Recognizing the spiritual anguish caused when people can neither live together in conjugal love nor get a divorce, some priests have been known to advise young couples, pressured to marry because the girl is pregnant, to contract a civil wedding. Later on, if they see that their life together is working out, they can get married in church.
"Subtle Casuistry."The church's willingness to grant annulments while refusing to permit divorce troubles many Catholics. At the Vatican Council's concluding session, Melchite Archbishop Elias Zoghbi denounced the "subtle casuistry" of the church: "It happens that after ten or 20 years of marriage, they suddenly discover an impediment that permits everything to be resolved as though by magic.
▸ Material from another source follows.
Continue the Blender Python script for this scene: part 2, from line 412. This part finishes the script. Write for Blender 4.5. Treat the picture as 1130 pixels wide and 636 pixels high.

Our faithful are sometimes stupefied and scandalized by it all." He suggested that the Catholic Church allow divorce on certain grounds, such as abandonment, as the Orthodox churches do.
Switzerland's Charles Cardinal Journet, presumably on Pope Paul's orders, hastened to spike further debate by reasserting the church's traditional teaching. But Zoghbi's jarring plea, says Dominican Theologian Eduard Schillebeeckx, "placed the problem on the table, and that in itself is most important."
The Vatican Council has already tempered the harsh Augustinian notion that the sole purpose of marriage is procreation; the new concept is that marriage is first and foremost a "union of love."
This may gradually change the church's view on what constitutes a valid marriage. If the chief end of marriage is conjugal love, says one theologian, its absence could flaw the marriage contract to the point that the union itself becomes invalid.